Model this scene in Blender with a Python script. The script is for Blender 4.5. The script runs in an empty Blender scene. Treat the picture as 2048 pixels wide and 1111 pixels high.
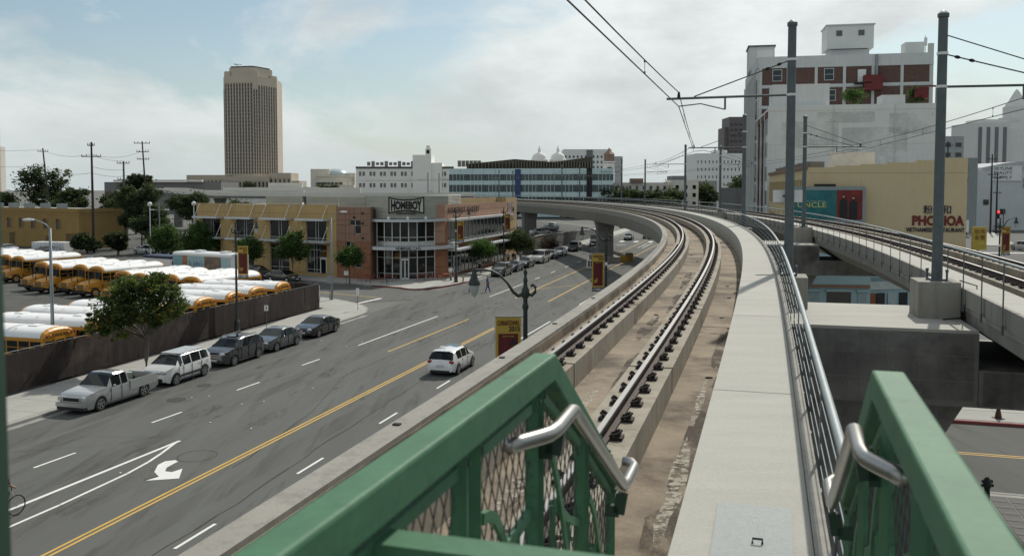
import bpy, math, random
from mathutils import Vector, Matrix
random.seed(7)
sc = bpy.context.scene
rad = math.radians
# ------------------------------------------------------------------ camera
cd = bpy.data.cameras.new('camera'); cam = bpy.data.objects.new('camera', cd)
sc.collection.objects.link(cam); sc.camera = cam
cd.sensor_width = 36; cd.lens = 30.94; cd.shift_y = -0.04163
cd.clip_start = 0.05; cd.clip_end = 9000
cam.location = (0, 0, 11); cam.rotation_euler = (rad(87), 0, 0)
cd.dof.use_dof = True; cd.dof.focus_distance = 40; cd.dof.aperture_fstop = 4.5
# ------------------------------------------------------------------ sky and sun
SUN_EL, SUN_AZ = 43.0, 27.0            # azimuth measured from +Y towards +X
w = bpy.data.worlds.new('World'); sc.world = w; w.use_nodes = True
nt = w.node_tree; nt.nodes.clear()
def wn(t, **k):
    n = nt.nodes.new(t)
    for a, b in k.items(): setattr(n, a, b)
    return n
def wl(a, b): nt.links.new(a, b)
sky = wn('ShaderNodeTexSky', sky_type='NISHITA', sun_disc=False)
sky.sun_elevation = rad(SUN_EL); sky.sun_rotation = rad(SUN_AZ); sky.air_density = 1.0; sky.dust_density = 1.2; sky.ozone_density = 1.5
tc = wn('ShaderNodeTexCoord'); sep = wn('ShaderNodeSeparateXYZ'); wl(tc.outputs['Generated'], sep.inputs[0])
def wm(op, a, b=None, clamp=False):
    n = wn('ShaderNodeMath', operation=op, use_clamp=clamp)
    for i, v in enumerate((a, b)):
        if v is None: continue
        if isinstance(v, (int, float)): n.inputs[i].default_value = v
        else: wl(v, n.inputs[i])
    return n.outputs[0]
mp = wn('ShaderNodeMapping'); wl(tc.outputs['Generated'], mp.inputs[0]); mp.inputs['Rotation'].default_value = (0, 0.22, 0); mp.inputs['Scale'].default_value = (1.9, 1.9, 4.6); mp.inputs['Location'].default_value = (4.7, 8.3, 1.5)
n1 = wn('ShaderNodeTexNoise'); n1.inputs['Scale'].default_value = 1.25; n1.inputs['Detail'].default_value = 12; n1.inputs['Roughness'].default_value = 0.56; n1.inputs['Distortion'].default_value = 0.35
wl(mp.outputs[0], n1.inputs['Vector'])
cr = wn('ShaderNodeValToRGB'); cr.color_ramp.elements[0].position = 0.445; cr.color_ramp.elements[1].position = 0.545
cr.color_ramp.elements[0].color = (0, 0, 0, 1); cr.color_ramp.elements[1].color = (1, 1, 1, 1); wl(n1.outputs[0], cr.inputs[0])
n2 = wn('ShaderNodeTexNoise'); n2.inputs['Scale'].default_value = 3.2; n2.inputs['Detail'].default_value = 8; n2.inputs['Roughness'].default_value = 0.6
wl(mp.outputs[0], n2.inputs['Vector'])
cs = wn('ShaderNodeMapRange'); wl(n2.outputs[0], cs.inputs[0]); cs.inputs[1].default_value = 0.36; cs.inputs[2].default_value = 0.64; cs.inputs[3].default_value = 0.76; cs.inputs[4].default_value = 1.08
ccol = wn('ShaderNodeMix', data_type='RGBA', blend_type='MULTIPLY'); ccol.inputs[0].default_value = 1
ccol.inputs[6].default_value = (7.6, 7.95, 7.85, 1); wl(cs.outputs[0], ccol.inputs[7])
# thin high veil everywhere, pale haze thickening towards the horizon
hz = wm('POWER', wm('SUBTRACT', 1.0, wm('MAXIMUM', sep.outputs[2], 0.0), True), 9.0)
cov = wm('ADD', wm('MULTIPLY', cr.outputs[0], 0.88), 0.05)
skt = wn('ShaderNodeMix', data_type='RGBA', blend_type='MULTIPLY'); skt.inputs[0].default_value = 1
wl(sky.outputs[0], skt.inputs[6]); skt.inputs[7].default_value = (0.78, 0.86, 0.82, 1)
mixs = wn('ShaderNodeMix', data_type='RGBA'); wl(cov, mixs.inputs[0]); wl(skt.outputs[2], mixs.inputs[6]); wl(ccol.outputs[2], mixs.inputs[7])
mixh = wn('ShaderNodeMix', data_type='RGBA'); wl(wm('MULTIPLY', hz, 0.92), mixh.inputs[0]); wl(mixs.outputs[2], mixh.inputs[6]); mixh.inputs[7].default_value = (4.95, 5.5, 5.55, 1)
bg = wn('ShaderNodeBackground'); bg.inputs[1].default_value = 0.112
wo = wn('ShaderNodeOutputWorld'); wl(mixh.outputs[2], bg.inputs[0]); wl(bg.outputs[0], wo.inputs[0])
sl = bpy.data.lights.new('sun', 'SUN'); so = bpy.data.objects.new('sun', sl); sc.collection.objects.link(so)
sl.energy = 3.7; sl.angle = rad(0.9); sl.color = (1.0, 0.95, 0.86)
sd = Vector((math.sin(rad(SUN_AZ)) * math.cos(rad(SUN_EL)), math.cos(rad(SUN_AZ)) * math.cos(rad(SUN_EL)), math.sin(rad(SUN_EL))))
so.rotation_euler = sd.to_track_quat('Z', 'Y').to_euler(); so.location = (40, 40, 80)
sc.view_settings.view_transform = 'Standard'; sc.view_settings.look = 'None'; sc.view_settings.gamma = 1; sc.view_settings.exposure = 0
sc.view_settings.use_curve_mapping = False
sc.cycles.max_bounces = 6; sc.cycles.diffuse_bounces = 3; sc.cycles.glossy_bounces = 3; sc.cycles.transparent_max_bounces = 8
sc.cycles.use_denoising = True
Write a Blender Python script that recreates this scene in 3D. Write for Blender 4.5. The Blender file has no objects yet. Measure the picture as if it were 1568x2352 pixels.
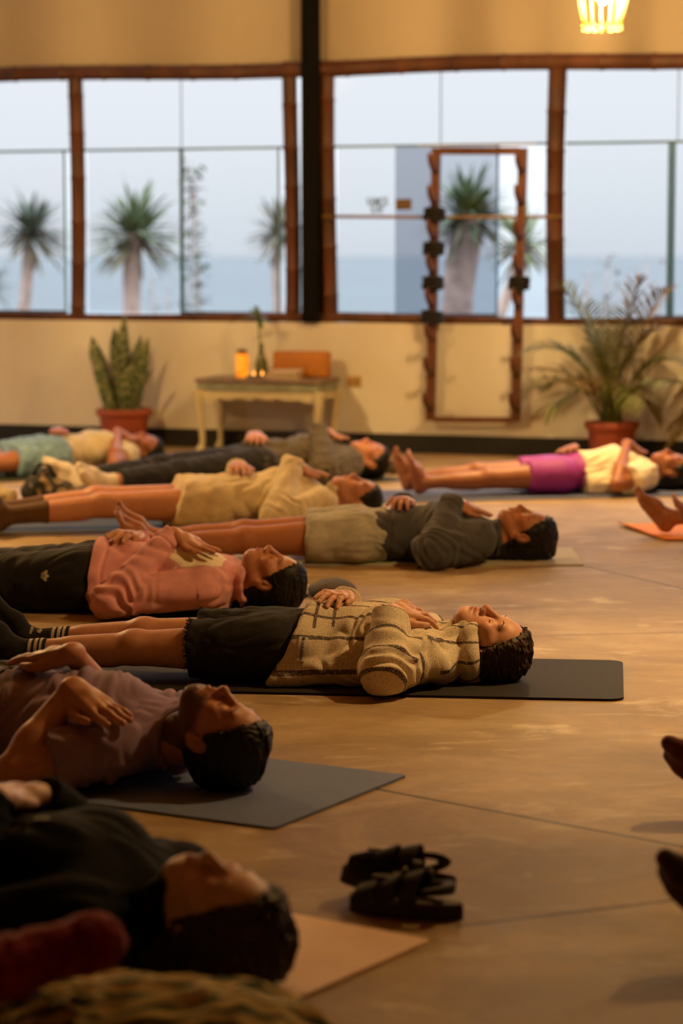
import bpy, bmesh, math, random
import numpy as np
from mathutils import Vector, Matrix
from mathutils.bvhtree import BVHTree

scene = bpy.context.scene
COL = scene.collection
R = math.radians

# ---------------------------------------------------------------- camera model
IMG_W, IMG_H, LENS, SENSOR = 1568, 2352, 85.0, 36.0
FPX = LENS / SENSOR * IMG_H
CAM_H = 1.25
PITCH = math.atan(593 / FPX)


def ray(px, py):
    dx, dy = (px - IMG_W / 2) / FPX, -(py - IMG_H / 2) / FPX
    c, s = math.cos(PITCH), math.sin(PITCH)
    return np.array([dx, c + dy * s, -s + dy * c])


def at_z(px, py, z=0.0):
    d = ray(px, py)
    t = (z - CAM_H) / d[2]
    return np.array([d[0] * t, d[1] * t, z])


def at_y(px, py, y):
    d = ray(px, py)
    t = y / d[1]
    return np.array([d[0] * t, y, CAM_H + d[2] * t])


# the window wall: a vertical plane turned a little towards the right of the camera
WA = np.array([-2.28, 16.14])
WB = np.array([2.07, 14.67])
WU = (WB - WA) / np.linalg.norm(WB - WA)
WN = np.array([WU[1], -WU[0]])          # towards the room
WALL_ROT = math.atan2(WU[1], WU[0])
WALL_M = Matrix.Translation((WA[0], WA[1], 0)) @ Matrix.Rotation(WALL_ROT, 4, 'Z')
# wall-local frame: x along the wall, -y into the room, z up


def on_wall(px, py, off=0.0):
    """pixel -> (u, z) on the plane parallel to the wall, off metres in front of it"""
    d = ray(px, py)
    p0 = WA + WN * off
    t = p0.dot(WN) / (d[0] * WN[0] + d[1] * WN[1])
    p = np.array([d[0] * t, d[1] * t])
    return float((p - WA).dot(WU)), float(CAM_H + d[2] * t)


# ---------------------------------------------------------------- object helpers
def link(o, parent=None):
    COL.objects.link(o)
    if parent is not None:
        o.parent = parent
    return o


def tag(o, label, cat=None, group=None):
    o['label'] = label
    if cat:
        o['category'] = cat
    if group:
        o['group'] = group
    return o


def structure(o):
    o['kind'] = 'structure'
    return o


def empty(name, loc=(0, 0, 0), rz=0.0, matrix=None):
    o = bpy.data.objects.new(name, None)
    o.empty_display_size = 0.1
    link(o)
    if matrix is not None:
        o.matrix_world = matrix
    else:
        o.location = loc
        o.rotation_euler = (0, 0, rz)
    return o


def mesh_np(name, V, F, mat=None, parent=None, smooth=True, matrix=None, attrs=None):
    """V (n,3) array; F list of tuples or (m,4)/(m,3) int array"""
    me = bpy.data.meshes.new(name)
    V = np.asarray(V, dtype=np.float32)
    if isinstance(F, np.ndarray):
        n = F.shape[1]
        me.vertices.add(len(V))
        me.vertices.foreach_set('co', V.ravel())
        me.loops.add(F.size)
        me.loops.foreach_set('vertex_index', F.ravel().astype(np.int32))
        me.polygons.add(len(F))
        me.polygons.foreach_set('loop_start', np.arange(0, F.size, n, dtype=np.int32))
        me.polygons.foreach_set('loop_total', np.full(len(F), n, dtype=np.int32))
        me.update(calc_edges=True)
        me.validate()
    else:
        me.from_pydata([tuple(v) for v in V.tolist()], [], F)
        me.update()
    if smooth and len(me.polygons):
        me.polygons.foreach_set('use_smooth', np.ones(len(me.polygons), dtype=bool))
    if attrs:
        for k, a in attrs.items():
            a = np.asarray(a, dtype=np.float32)
            if a.ndim == 1:
                t = me.attributes.new(k, 'FLOAT', 'POINT')
                t.data.foreach_set('value', a)
            else:
                t = me.attributes.new(k, 'FLOAT_COLOR', 'POINT')
                if a.shape[1] == 3:
                    a = np.concatenate([a, np.ones((len(a), 1), np.float32)], 1)
                t.data.foreach_set('color', a.ravel())
    if mat is not None:
        for m in (mat if isinstance(mat, (list, tuple)) else [mat]):
            me.materials.append(m)
    o = bpy.data.objects.new(name, me)
    link(o, parent)
    if matrix is not None:
        o.matrix_world = matrix
    return o


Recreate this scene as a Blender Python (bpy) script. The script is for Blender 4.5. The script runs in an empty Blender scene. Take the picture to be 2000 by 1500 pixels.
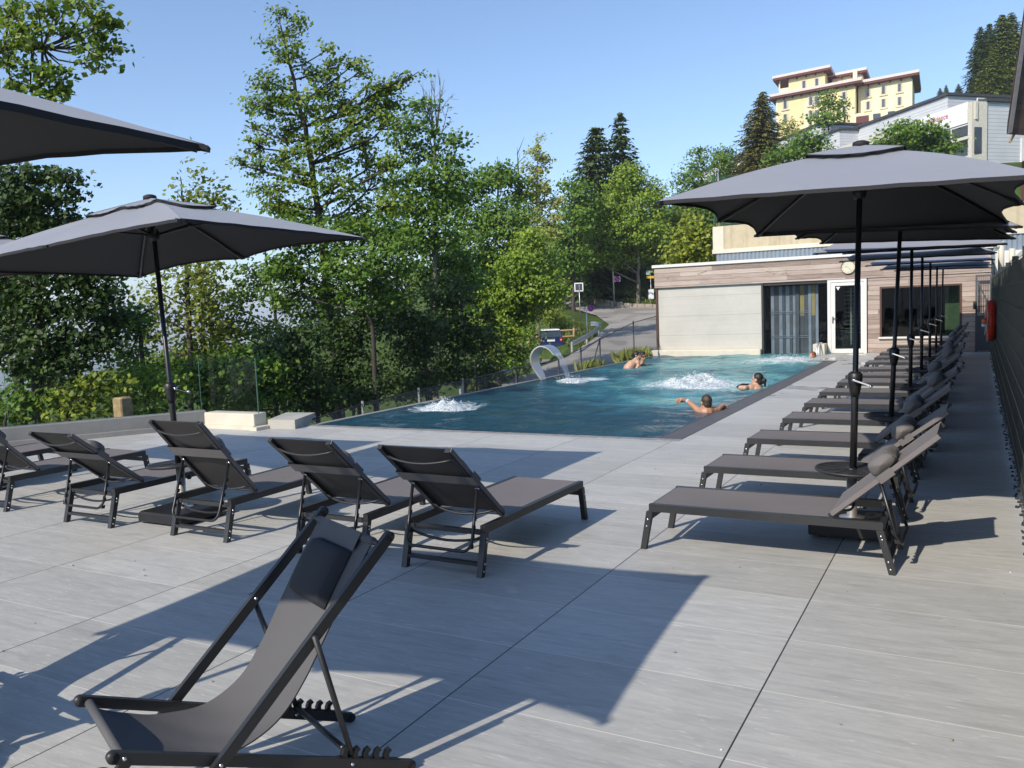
import bpy, bmesh, math, random
import numpy as np
from mathutils import Vector, Matrix
SC = bpy.context.scene
COL = SC.collection
rad = math.radians
# ---------------------------------------------------------------- camera, world, sun, exposure
CAMH = 1.654
YAW, PIT, ROL, FPX = 0.502978975, -0.0884873235, -0.0399097080, 1659.80438
def _axes():
    f = np.array([-math.sin(YAW)*math.cos(PIT), math.cos(YAW)*math.cos(PIT), math.sin(PIT)])
    r = np.array([math.cos(YAW), math.sin(YAW), 0.0]); u = np.cross(r, f)
    return math.cos(ROL)*r+math.sin(ROL)*u, -math.sin(ROL)*r+math.cos(ROL)*u, f
AR, AU, AF = _axes()
CAMP = np.array([0, 0, CAMH])
cam = bpy.data.cameras.new('camera'); camo = bpy.data.objects.new('camera', cam); COL.objects.link(camo)
M = Matrix.Identity(4)
for i in range(3):
    M[i][0], M[i][1], M[i][2], M[i][3] = AR[i], AU[i], -AF[i], CAMP[i]
camo.matrix_world = M
cam.sensor_width = 36.0; cam.lens = 36.0*FPX/2000.0; cam.clip_start = 0.05; cam.clip_end = 30000
SC.camera = camo
SUN_EL = rad(36.5); SUN_TRAVEL = Vector((0.222, 0.770, -0.597)).normalized()
SUN_AZ = math.atan2(-SUN_TRAVEL.x, -SUN_TRAVEL.y)          # clockwise from +Y
wd = bpy.data.worlds.new("World"); SC.world = wd; wd.use_nodes = True
nt = wd.node_tree; nt.nodes.clear()
sky = nt.nodes.new('ShaderNodeTexSky'); sky.sky_type = 'NISHITA'; sky.sun_disc = False
sky.sun_elevation = SUN_EL; sky.sun_rotation = SUN_AZ; sky.altitude = 1200; sky.air_density = 1.0; sky.dust_density = 1.0; sky.ozone_density = 3.2
bg = nt.nodes.new('ShaderNodeBackground'); bg.inputs[1].default_value = 0.12
wo = nt.nodes.new('ShaderNodeOutputWorld')
nt.links.new(sky.outputs[0], bg.inputs[0]); nt.links.new(bg.outputs[0], wo.inputs[0])
sl = bpy.data.lights.new('sun', 'SUN'); sl.energy = 3.0; sl.angle = rad(0.53); sl.color = (1.0, 0.90, 0.76)
so = bpy.data.objects.new('sun', sl); COL.objects.link(so)
so.rotation_euler = SUN_TRAVEL.to_track_quat('-Z', 'Y').to_euler(); so.location = (0, 0, 60)
SC.view_settings.view_transform = 'Standard'; SC.view_settings.look = 'None'; SC.view_settings.gamma = 1.0
SC.view_settings.exposure = 0.80; SC.view_settings.use_curve_mapping = False
SC.cycles.max_bounces = 8; SC.cycles.transparent_max_bounces = 16; SC.cycles.caustics_reflective = False; SC.cycles.caustics_refractive = False
SC.cycles.sample_clamp_indirect = 6.0
try: SC.cycles.use_denoising = True
except Exception: pass

# ---------------------------------------------------------------- helpers
FH = np.array([-math.sin(YAW), math.cos(YAW), 0.0]); RH = np.array([math.cos(YAW), math.sin(YAW), 0.0])
def ray(x, y): return AF + AR*(x-1000)/FPX - AU*(y-750)/FPX
def W(x, y, t):                       # the point seen at photo position x, y at t metres ahead
    d = ray(x, y); return CAMP + d*(t/(d@FH))
def G(x, y, z=0.0):
    d = ray(x, y); return CAMP + d*((z-CAMH)/d[2])
def atY(x, y, Y):
    d = ray(x, y); return CAMP + d*(Y/d[1])
def atX(x, y, X):
    d = ray(x, y); return CAMP + d*(X/d[0])
def onpl(x, y, P0, n):
    d = ray(x, y); return CAMP + d*(((np.array(P0)-CAMP)@n)/(d@n))
def ut(u, t, z=0.0): return RH*u + FH*t + np.array([0, 0, z])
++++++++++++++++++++
Reproduce nothing but the lines from the one with "Write a Blender" to the one with "PITCH = math.atan(593 / FPX)", both lines included, and keep every picture out of the copy.

Write a Blender Python script that recreates this scene in 3D. Write for Blender 4.5. The Blender file has no objects yet. Measure the picture as if it were 1568x2352 pixels.
import bpy, bmesh, math, random
import numpy as np
from mathutils import Vector, Matrix
from mathutils.bvhtree import BVHTree

scene = bpy.context.scene
COL = scene.collection
R = math.radians

# ---------------------------------------------------------------- camera model
IMG_W, IMG_H, LENS, SENSOR = 1568, 2352, 85.0, 36.0
FPX = LENS / SENSOR * IMG_H
CAM_H = 1.25
PITCH = math.atan(593 / FPX)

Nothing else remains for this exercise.